Requirement :: Omit every image, and transcribe the remaining entries exactly as given.

Rows from a 3D scene dataset:
^^^^^^^^

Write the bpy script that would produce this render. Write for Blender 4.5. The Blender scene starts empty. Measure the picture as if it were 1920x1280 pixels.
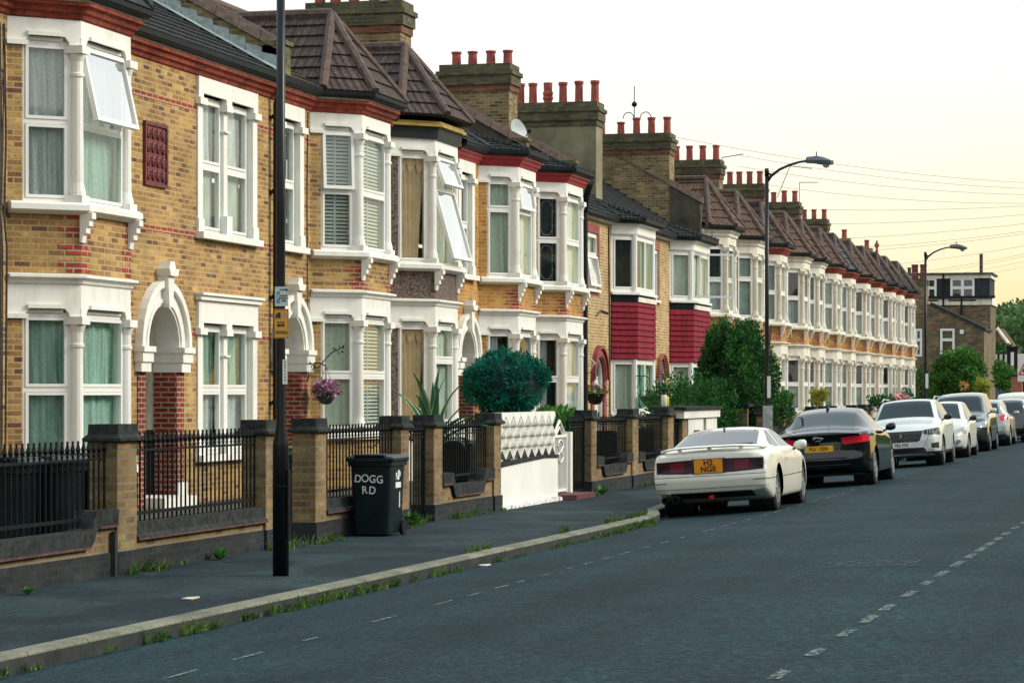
import bpy, bmesh, math, random
from math import sin, cos, tan, atan, atan2, sqrt, pi, radians, degrees
from mathutils import Vector, Matrix
R = random.Random(7)
SC = bpy.context.scene
COL = SC.collection
# ------------------------------------------------------------------ camera, sky, sun
F = 5000.0; TH = atan(1275 / F); EYE = 1.8; VY = 735.0     # street runs along +X, houses stand at +Y
cam = bpy.data.cameras.new('camera'); camo = bpy.data.objects.new('camera', cam); COL.objects.link(camo)
camo.location = (0, 0, EYE); camo.rotation_euler = (pi / 2, 0, TH - pi / 2)
cam.sensor_width = 36; cam.lens = 36 * F / 1920; cam.shift_y = 95 / 1920
cam.clip_start = 0.2; cam.clip_end = 4000
SC.camera = camo
SC.view_settings.view_transform = 'Standard'; SC.view_settings.look = 'None'
SC.view_settings.exposure = 0.12; SC.view_settings.gamma = 1.0
SUN_AZ = radians(-72); SUN_EL = radians(32)                   # sun over the street side
w = bpy.data.worlds.new('World'); SC.world = w; w.use_nodes = True
nt = w.node_tree; nt.nodes.clear()
def N(nt, t, **k):
    n = nt.nodes.new(t)
    for a, b in k.items(): setattr(n, a, b)
    return n
def L(nt, a, b): nt.links.new(a, b)
out = N(nt, 'ShaderNodeOutputWorld'); bg = N(nt, 'ShaderNodeBackground'); bg2 = N(nt, 'ShaderNodeBackground'); add = N(nt, 'ShaderNodeAddShader')
sky = N(nt, 'ShaderNodeTexSky', sky_type='NISHITA', sun_disc=False); sky.sun_elevation = SUN_EL; sky.sun_rotation = pi / 2 - SUN_AZ
sky.air_density = 1.0; sky.dust_density = 3.0
L(nt, sky.outputs[0], bg.inputs[0]); bg.inputs[1].default_value = 0.006
tc = N(nt, 'ShaderNodeTexCoord'); sep = N(nt, 'ShaderNodeSeparateXYZ'); L(nt, tc.outputs['Generated'], sep.inputs[0])
def ramp(nt, pts, interp='LINEAR'):
    r = N(nt, 'ShaderNodeValToRGB'); cr = r.color_ramp; cr.interpolation = interp
    while len(cr.elements) > 1: cr.elements.remove(cr.elements[-1])
    cr.elements[0].position = pts[0][0]; cr.elements[0].color = (*pts[0][1], 1)
    for p, c in pts[1:]:
        e = cr.elements.new(p); e.color = (*c, 1)
    return r
# evening overcast glow: yellow low over the far end of the street, cream above, cooler overhead
r1 = ramp(nt, [(0, (.95, .64, .22)), (.025, (.96, .70, .28)), (.05, (.96, .81, .47)), (.085, (.93, .88, .70)), (.12, (.90, .92, .85)), (.4, (.95, 1.02, 1.06)), (1, (.78, .98, 1.12))])
r2 = ramp(nt, [(0, (.90, .85, .70)), (.06, (.92, .90, .80)), (.12, (.92, .93, .86)), (.4, (.95, 1.02, 1.06)), (1, (.78, .98, 1.12))])
L(nt, sep.outputs[2], r1.inputs[0]); L(nt, sep.outputs[2], r2.inputs[0])
dp = N(nt, 'ShaderNodeVectorMath', operation='DOT_PRODUCT'); L(nt, tc.outputs['Generated'], dp.inputs[0]); dp.inputs[1].default_value = (cos(-.35), sin(-.35), 0)
mr = N(nt, 'ShaderNodeMapRange'); mr.inputs[1].default_value = .80; mr.inputs[2].default_value = .94; L(nt, dp.outputs['Value'], mr.inputs[0])
mx = N(nt, 'ShaderNodeMix', data_type='RGBA'); L(nt, mr.outputs[0], mx.inputs[0]); L(nt, r2.outputs[0], mx.inputs[6]); L(nt, r1.outputs[0], mx.inputs[7])
L(nt, mx.outputs[2], bg2.inputs[0]); bg2.inputs[1].default_value = 1.06
L(nt, bg.outputs[0], add.inputs[0]); L(nt, bg2.outputs[0], add.inputs[1]); L(nt, add.outputs[0], out.inputs[0])
sl = bpy.data.lights.new('sun', 'SUN'); so = bpy.data.objects.new('sun', sl); COL.objects.link(so)
sl.energy = 3.0; sl.angle = radians(22); sl.color = (1, .93, .80)
so.rotation_euler = Vector((-cos(SUN_EL) * cos(SUN_AZ), -cos(SUN_EL) * sin(SUN_AZ), -sin(SUN_EL))).to_track_quat('-Z', 'Y').to_euler()
so.location = (20, -40, 40)
SC.cycles.max_bounces = 6; SC.cycles.transparent_max_bounces = 12
# ------------------------------------------------------------------ survey: photograph measurements turned into street positions
def S(x, d): return d / tan(TH - atan((x - 960) / F))
def D(x, s): return s * tan(TH - atan((x - 960) / F))
def zc(s, d): return s * cos(TH) + d * sin(TH)
def HH(y, s, d): return EYE + (VY - y) * zc(s, d) / F
def crown(d): return max(-.05, .24 * (1 - ((d - 2) / 5.5) ** 2))
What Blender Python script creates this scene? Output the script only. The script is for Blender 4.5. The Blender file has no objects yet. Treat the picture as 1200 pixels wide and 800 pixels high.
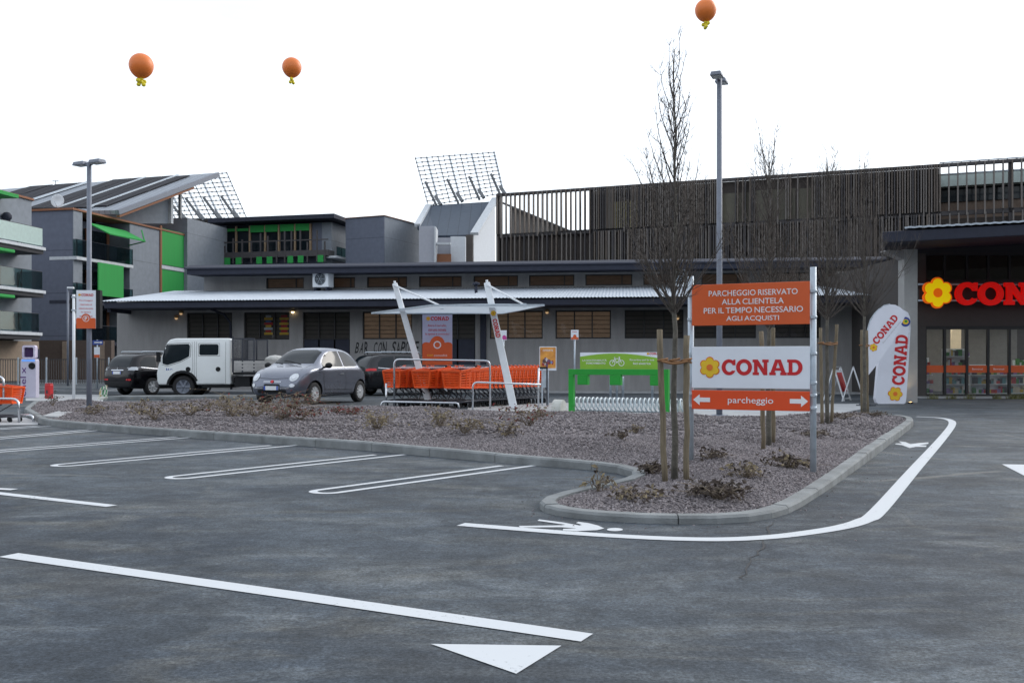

^^^^^^^^

Result of the exercise ::
Write the bpy script that would produce this render. Write for Blender 4.5. The Blender scene starts empty. Measure the picture as if it were 1920x1280 pixels.
import bpy, bmesh, math, random
from math import sin, cos, tan, atan, atan2, sqrt, pi, radians, degrees
from mathutils import Vector, Matrix
R = random.Random(7)
SC = bpy.context.scene
COL = SC.collection
# ------------------------------------------------------------------ camera, sky, sun
F = 5000.0; TH = atan(1275 / F); EYE = 1.8; VY = 735.0     # street runs along +X, houses stand at +Y
cam = bpy.data.cameras.new('camera'); camo = bpy.data.objects.new('camera', cam); COL.objects.link(camo)
camo.location = (0, 0, EYE); camo.rotation_euler = (pi / 2, 0, TH - pi / 2)
cam.sensor_width = 36; cam.lens = 36 * F / 1920; cam.shift_y = 95 / 1920
cam.clip_start = 0.2; cam.clip_end = 4000
SC.camera = camo
SC.view_settings.view_transform = 'Standard'; SC.view_settings.look = 'None'
SC.view_settings.exposure = 0.12; SC.view_settings.gamma = 1.0
SUN_AZ = radians(-72); SUN_EL = radians(32)                   # sun over the street side
w = bpy.data.worlds.new('World'); SC.world = w; w.use_nodes = True
nt = w.node_tree; nt.nodes.clear()
def N(nt, t, **k):
    n = nt.nodes.new(t)
    for a, b in k.items(): setattr(n, a, b)
    return n
def L(nt, a, b): nt.links.new(a, b)
out = N(nt, 'ShaderNodeOutputWorld'); bg = N(nt, 'ShaderNodeBackground'); bg2 = N(nt, 'ShaderNodeBackground'); add = N(nt, 'ShaderNodeAddShader')
sky = N(nt, 'ShaderNodeTexSky', sky_type='NISHITA', sun_disc=False); sky.sun_elevation = SUN_EL; sky.sun_rotation = pi / 2 - SUN_AZ
sky.air_density = 1.0; sky.dust_density = 3.0
L(nt, sky.outputs[0], bg.inputs[0]); bg.inputs[1].default_value = 0.006
tc = N(nt, 'ShaderNodeTexCoord'); sep = N(nt, 'ShaderNodeSeparateXYZ'); L(nt, tc.outputs['Generated'], sep.inputs[0])
def ramp(nt, pts, interp='LINEAR'):
    r = N(nt, 'ShaderNodeValToRGB'); cr = r.color_ramp; cr.interpolation = interp
    while len(cr.elements) > 1: cr.elements.remove(cr.elements[-1])
    cr.elements[0].position = pts[0][0]; cr.elements[0].color = (*pts[0][1], 1)
    for p, c in pts[1:]:
        e = cr.elements.new(p); e.color = (*c, 1)
    return r
# evening overcast glow: yellow low over the far end of the street, cream above, cooler overhead
r1 = ramp(nt, [(0, (.95, .64, .22)), (.025, (.96, .70, .28)), (.05, (.96, .81, .47)), (.085, (.93, .88, .70)), (.12, (.90, .92, .85)), (.4, (.95, 1.02, 1.06)), (1, (.78, .98, 1.12))])
r2 = ramp(nt, [(0, (.90, .85, .70)), (.06, (.92, .90, .80)), (.12, (.92, .93, .86)), (.4, (.95, 1.02, 1.06)), (1, (.78, .98, 1.12))])
L(nt, sep.outputs[2], r1.inputs[0]); L(nt, sep.outputs[2], r2.inputs[0])
dp = N(nt, 'ShaderNodeVectorMath', operation='DOT_PRODUCT'); L(nt, tc.outputs['Generated'], dp.inputs[0]); dp.inputs[1].default_value = (cos(-.35), sin(-.35), 0)
mr = N(nt, 'ShaderNodeMapRange'); mr.inputs[1].default_value = .80; mr.inputs[2].default_value = .94; L(nt, dp.outputs['Value'], mr.inputs[0])
mx = N(nt, 'ShaderNodeMix', data_type='RGBA'); L(nt, mr.outputs[0], mx.inputs[0]); L(nt, r2.outputs[0], mx.inputs[6]); L(nt, r1.outputs[0], mx.inputs[7])
L(nt, mx.outputs[2], bg2.inputs[0]); bg2.inputs[1].default_value = 1.06
L(nt, bg.outputs[0], add.inputs[0]); L(nt, bg2.outputs[0], add.inputs[1]); L(nt, add.outputs[0], out.inputs[0])
sl = bpy.data.lights.new('sun', 'SUN'); so = bpy.data.objects.new('sun', sl); COL.objects.link(so)
sl.energy = 3.0; sl.angle = radians(22); sl.color = (1, .93, .80)
so.rotation_euler = Vector((-cos(SUN_EL) * cos(SUN_AZ), -cos(SUN_EL) * sin(SUN_AZ), -sin(SUN_EL))).to_track_quat('-Z', 'Y').to_euler()
so.location = (20, -40, 40)
SC.cycles.max_bounces = 6; SC.cycles.transparent_max_bounces = 12
# ------------------------------------------------------------------ survey: photograph measurements turned into street positions
def S(x, d): return d / tan(TH - atan((x - 960) / F))
def D(x, s): return s * tan(TH - atan((x - 960) / F))
def zc(s, d): return s * cos(TH) + d * sin(TH)
def HH(y, s, d): return EYE + (VY - y) * zc(s, d) / F
def crown(d): return max(-.05, .24 * (1 - ((d - 2) / 5.5) ** 2))
What Blender Python script creates this scene? Output the script only. The script is for Blender 4.5. The Blender file has no objects yet. Treat the picture as 1200 pixels wide and 800 pixels high.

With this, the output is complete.